- **What you are asked to do**
Return the records from the first line through the line containing "rng = np.random.default_rng(7)", and leave out the pictures.

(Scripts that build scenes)
—————
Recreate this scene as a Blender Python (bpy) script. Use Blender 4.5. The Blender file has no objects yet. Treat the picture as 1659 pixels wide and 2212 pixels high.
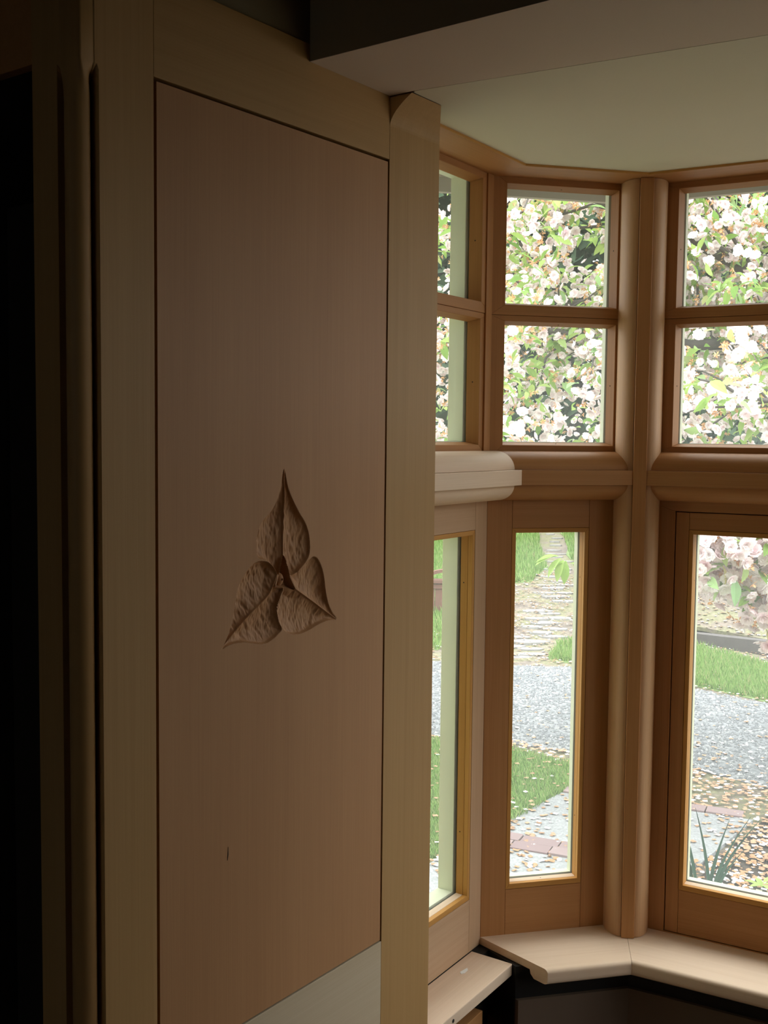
import bpy, bmesh, math, random
import numpy as np
from mathutils import Matrix, Vector
R = math.radians
C = bpy.context.scene.collection
rnd = random.Random(7)
rng = np.random.default_rng(7)

# ---------------------------------------------------------------- camera
cd = bpy.data.cameras.new('camera'); cam = bpy.data.objects.new('camera', cd); C.objects.link(cam)
cd.sensor_fit = 'HORIZONTAL'; cd.sensor_width = 36.0
cd.lens = 36.0 * 2361.22 / 1659.0
cd.clip_start = .02; cd.clip_end = 200
PITCH, ROLL = R(4.0035), R(0.599)
f_ = Vector((0, math.cos(PITCH), -math.sin(PITCH))); r_ = Vector((1, 0, 0)); u_ = Vector((0, math.sin(PITCH), math.cos(PITCH)))
r2 = r_ * math.cos(ROLL) + u_ * math.sin(ROLL); u2 = -r_ * math.sin(ROLL) + u_ * math.cos(ROLL)
cam.matrix_world = Matrix(((r2.x, u2.x, -f_.x, 0), (r2.y, u2.y, -f_.y, 0), (r2.z, u2.z, -f_.z, 1.75), (0, 0, 0, 1)))
bpy.context.scene.camera = cam

# ---------------------------------------------------------------- sky and exposure
wd = bpy.data.worlds.new('overcast_sky'); bpy.context.scene.world = wd; wd.use_nodes = True
bg = wd.node_tree.nodes['Background']; bg.inputs[0].default_value = (.90, .96, 1.0, 1); bg.inputs[1].default_value = 9.0
# overcast sky: three times brighter overhead than at the horizon
_nt = wd.node_tree; _tc = _nt.nodes.new('ShaderNodeTexCoord'); _sx = _nt.nodes.new('ShaderNodeSeparateXYZ'); _nt.links.new(_tc.outputs['Generated'], _sx.inputs[0])
_mr = _nt.nodes.new('ShaderNodeMapRange'); _mr.inputs['From Min'].default_value = 0; _mr.inputs['From Max'].default_value = 1; _mr.inputs['To Min'].default_value = 1 / 3; _mr.inputs['To Max'].default_value = 1
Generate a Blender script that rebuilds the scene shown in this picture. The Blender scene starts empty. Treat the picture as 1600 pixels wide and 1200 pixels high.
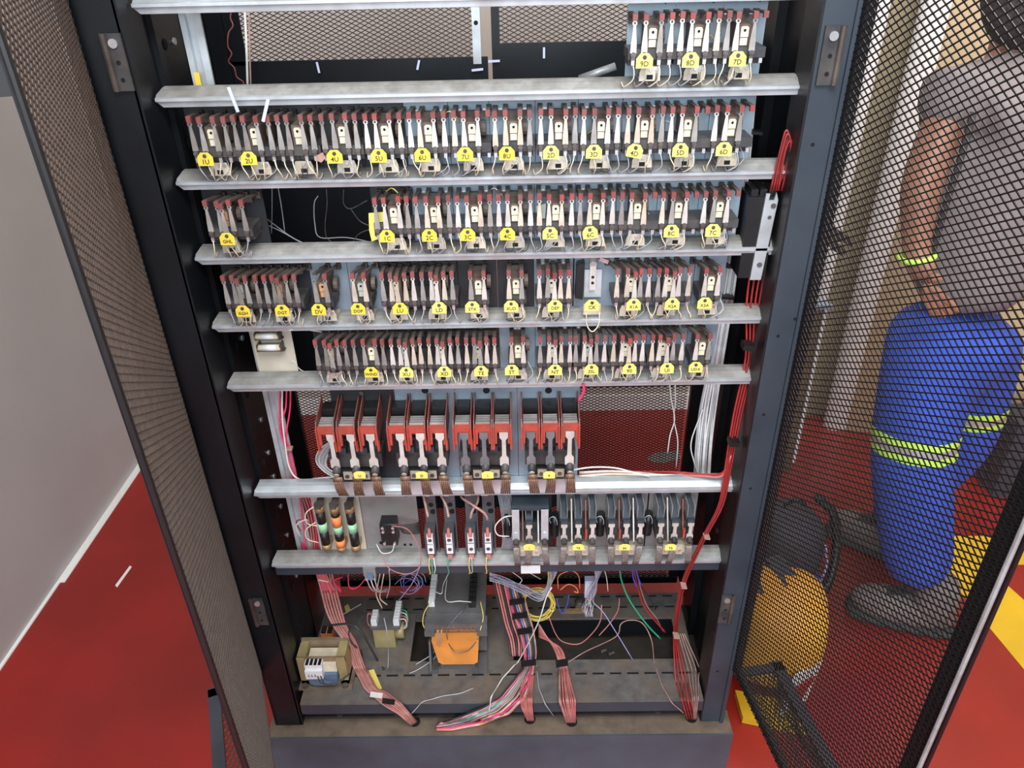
import bpy, bmesh, math, random
from mathutils import Vector, Matrix
random.seed(7)
S = bpy.context.scene
COL = S.collection

# ------------------------------------------------------------------ camera
CAM = Vector((0, -1.12, 1.75)); FPX = 1200.0
_p, _r, _w = math.radians(31.38), math.radians(-1.351), math.radians(-0.908)
_right = Vector((math.cos(_w), -math.sin(_w), 0)); _f0 = Vector((math.sin(_w), math.cos(_w), 0)); _up = Vector((0, 0, 1))
FW = _f0*math.cos(_p) - _up*math.sin(_p); _u = _up*math.cos(_p) + _f0*math.sin(_p)
RR = _right*math.cos(_r) + _u*math.sin(_r); UU = -_right*math.sin(_r) + _u*math.cos(_r)
cd = bpy.data.cameras.new('camera'); cam = bpy.data.objects.new('camera', cd); COL.objects.link(cam)
cd.sensor_width = 36; cd.lens = 27.0; cd.clip_start = 0.02
cam.matrix_world = Matrix(((RR.x, UU.x, -FW.x, CAM.x), (RR.y, UU.y, -FW.y, CAM.y), (RR.z, UU.z, -FW.z, CAM.z), (0, 0, 0, 1)))
S.camera = cam

# ------------------------------------------------------------------ world, lights, exposure
wd = bpy.data.worlds.new('world'); S.world = wd; wd.use_nodes = True
bg = wd.node_tree.nodes['Background']; bg.inputs[0].default_value = (0.78, 0.88, 1.0, 1); bg.inputs[1].default_value = 1.05
def area(name, loc, tgt, size, power, col):
    l = bpy.data.lights.new(name, 'AREA'); l.shape = 'RECTANGLE'; l.size = size[0]; l.size_y = size[1]; l.energy = power; l.color = col
    o = bpy.data.objects.new(name, l); COL.objects.link(o); o.location = loc
    o.rotation_euler = (Vector(tgt)-Vector(loc)).to_track_quat('-Z', 'Y').to_euler(); return o
area('doorway_daylight', (-0.4, -3.9, 2.35), (0.1, 0, 1.1), (2.6, 1.5), 120, (0.86, 0.94, 1.0))
area('overhead_key', (0.25, -1.25, 2.9), (0.15, 0.15, 0.9), (1.3, 0.8), 62, (0.97, 0.98, 1.0))  # unseen key light, added so brightness falls off from the top
area('right_fill', (1.5, 0.45, 2.95), (1.15, 0.8, 0.3), (0.9, 0.7), 26, (1.0, 0.96, 0.90))  # unseen fill, added to brighten the back wall and trims at right
S.view_settings.view_transform = 'Standard'; S.view_settings.look = 'None'
S.view_settings.exposure = 0.0; S.view_settings.gamma = 1.0; S.view_settings.use_curve_mapping = False

# ------------------------------------------------------------------ photograph geometry helpers (pixel + true depth -> point)
def ray(px, py): return FW + RR*((px-800)/FPX) - UU*((py-600)/FPX)
def aY(px, py, Y): d = ray(px, py); return CAM + d*((Y-CAM.y)/d.y)
def aZ(px, py, Z): d = ray(px, py); return CAM + d*((Z-CAM.z)/d.z)
def xat(px, Y, z):
    k = (px-800)/FPX; b = Vector((0, Y-CAM.y, z-CAM.z))
    return (k*b.dot(FW) - b.dot(RR))/(RR.x - k*FW.x)

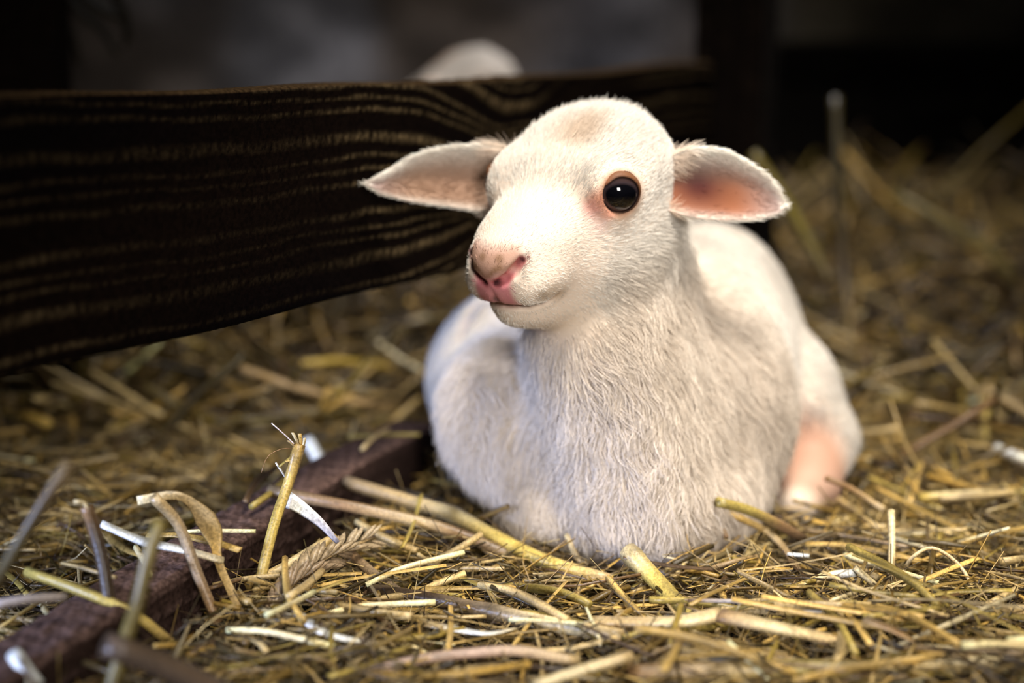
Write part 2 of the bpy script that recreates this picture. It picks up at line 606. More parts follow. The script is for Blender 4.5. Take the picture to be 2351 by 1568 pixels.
SPOTS = [   # where, radius, strength, own colour of the coat there
    (hit(1370, 466), 0.011, 0.85, (0.42, 0.17, 0.10)), (hit(1352, 484), 0.009, 0.55, (0.62, 0.30, 0.26)),
    (hit(1330, 318), 0.017, 0.75, (0.56, 0.42, 0.30)), (hit(1350, 290), 0.014, 0.5, (0.60, 0.46, 0.34)),
    (hit(1243, 680), 0.006, 0.55, (0.24, 0.15, 0.07)), (hit(1265, 668), 0.009, 0.45, (0.40, 0.28, 0.17)),
    (hit(1141, 684), 0.004, 0.8, (0.10, 0.06, 0.05)), (hit(1110, 590), 0.004, 0.7, (0.22, 0.12, 0.06)),
    (hit(1146, 594), 0.004, 0.7, (0.22, 0.12, 0.06)), (hit(1420, 515), 0.010, 0.30, (0.42, 0.26, 0.16)),
]
WOOL = np.array((0.75, 0.695, 0.615))


def lamb_color(p, skin):
    """own colours of the animal: cream wool, pink nose and lips, tan lids, pink hock; throat shade painted in"""
    q = head_co(p)
    c = np.tile(WOOL, (len(p), 1))
    c *= (1 + 0.04 * vnoise(p, 60, 51) + 0.03 * vnoise(p, 240, 52))[:, None]
    if skin:
        c *= np.array((0.95, 0.84, 0.76))

    def blend(w, col):
        nonlocal c
        w = np.clip(w, 0, 1)[:, None]
        c = c * (1 - w) + np.array(col) * w
    n, s, u = q[:, 0], q[:, 1], q[:, 2]
    a = np.abs(s)
    # beige patch on the forehead
    blend(0.6 * np.exp(-((n - 1.2) / 1.5) ** 2 - ((s - 0.3) / 1.5) ** 2 - ((u - 3.4) / 2.2) ** 2), (0.62, 0.46, 0.33))
    # eye surround
    for sg, E in ((1, EYE_L), (-1, EYE_R)):
        d = np.linalg.norm(p - E, axis=1) * 100
        blend(0.85 * smooth(d, 1.75, 1.15), (0.42, 0.20, 0.10))
        k = np.array((EC[0] + 1.75, sg * (EC[1] + 0.55), EC[2] - 0.75))
        d2 = np.linalg.norm((q - k) * np.array((0.8, 1, 1.4)), axis=1)
        blend(0.75 * smooth(d2, 0.9, 0.1), (0.60, 0.26, 0.17))
        k = np.array((EC[0] + 2.4, sg * (EC[1] + 0.2), EC[2] - 1.2))
        d2 = np.linalg.norm((q - k) * np.array((1, 1, 1.0)), axis=1)
        blend(0.4 * smooth(d2, 1.0, 0.1), (0.72, 0.42, 0.38))
    for ps, rs, st_, cs_ in SPOTS[:6]:
        blend(st_ * smooth(np.linalg.norm(p - ps, axis=1), rs, rs * 0.25), cs_)
    # nose and lip
    nose = smooth(n, 8.6, 9.4) * smooth(a - 0.5 * smooth(u, -1.9, -0.8), 1.5, 1.0) * smooth(u, 0.5, -0.2) * smooth(u, -3.5, -3.0)
    blend(0.9 * nose, (0.58, 0.30, 0.26))
    blend(0.8 * nose * smooth(u, -1.2, -1.7), (0.55, 0.16, 0.19))
    blend(0.75 * nose * smooth(u, -1.25, -0.85), (0.44, 0.27, 0.18))
    blend(0.75 * nose * np.exp(-((u + 1.0 + 0.25 * np.cos(a * 3.5)) / 0.22) ** 2) * smooth(a, 1.3, 0.9), (0.20, 0.10, 0.04))
    lip = smooth(n, 8.0, 9.2) * smooth(a, 1.5, 0.7) * smooth(u, -1.8, -2.4) * smooth(u, -3.9, -3.4)
    blend(0.7 * lip, (0.62, 0.26, 0.26))
    pts = np.concatenate([np.linspace(nost[i], nost[i + 1], 6) for i in range(3)])
    qa = np.stack([n, a, u], 1)
    dn = np.min(np.linalg.norm(qa[:, None, :] - pts[None], axis=-1), 1) if len(q) < 4000 else None
    if dn is None:
        dn = np.full(len(q), 9.0)
        m = n > 7.5
        if m.any():
            dn[m] = np.min(np.linalg.norm(qa[m][:, None, :] - pts[None], axis=-1), 1)
    blend(0.85 * smooth(dn, 0.36, 0.22), (0.42, 0.10, 0.10))
    blend(0.97 * smooth(dn, 0.27, 0.17), (0.025, 0.006, 0.008))
    mp = np.array(mouth)
    mp = np.concatenate([np.linspace(mp[i], mp[i + 1], 6) for i in range(4)])
    dm = np.full(len(q), 9.0)
    m = (n > 4.5) & (u < -1.5)
    if m.any():
        dm[m] = np.min(np.linalg.norm(qa[m][:, None, :] - mp[None], axis=-1), 1)
    blend(0.75 * smooth(dm, 0.36, 0.12), (0.16, 0.08, 0.045))
    for ps, rs, st_, cs_ in SPOTS[6:]:
        blend(st_ * smooth(np.linalg.norm(p - ps, axis=1), rs, rs * 0.25), cs_)
    # inner corner of mouth stain
    d2 = np.linalg.norm(qa - np.array((7.8, 2.6, -3.5)), axis=1)
    blend(0.5 * smooth(d2, 0.8, 0.1), (0.36, 0.24, 0.13))
    # pink hock and pastern
    hock = np.linalg.norm((p - np.array((0.203, 1.150, 0.028))) * np.array((1, 1, 0.7)), axis=1)
    blend(0.85 * smooth(hock, 0.046, 0.022), (0.36, 0.17, 0.10))
    # beige shade on throat and breast, painted into the wool colour
    th = smooth(p[:, 1], 1.16, 1.08) * smooth(p[:, 2] - 0.15 * (p[:, 1] - 1.0), 0.215, 0.165) * (1 - smooth(n, 4.0, 6.0) * smooth(u, -7, -5))
    blend(0.65 * th, (0.68, 0.555, 0.43))
    return np.clip(c, 0.003, 1)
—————
- **Exercise response**
Recreate this scene as a Blender Python (bpy) script. Use Blender 4.5. The Blender file has no objects yet. Treat the picture as 1659 pixels wide and 2212 pixels high.
import bpy, bmesh, math, random
import numpy as np
from mathutils import Matrix, Vector
R = math.radians
C = bpy.context.scene.collection
rnd = random.Random(7)
rng = np.random.default_rng(7)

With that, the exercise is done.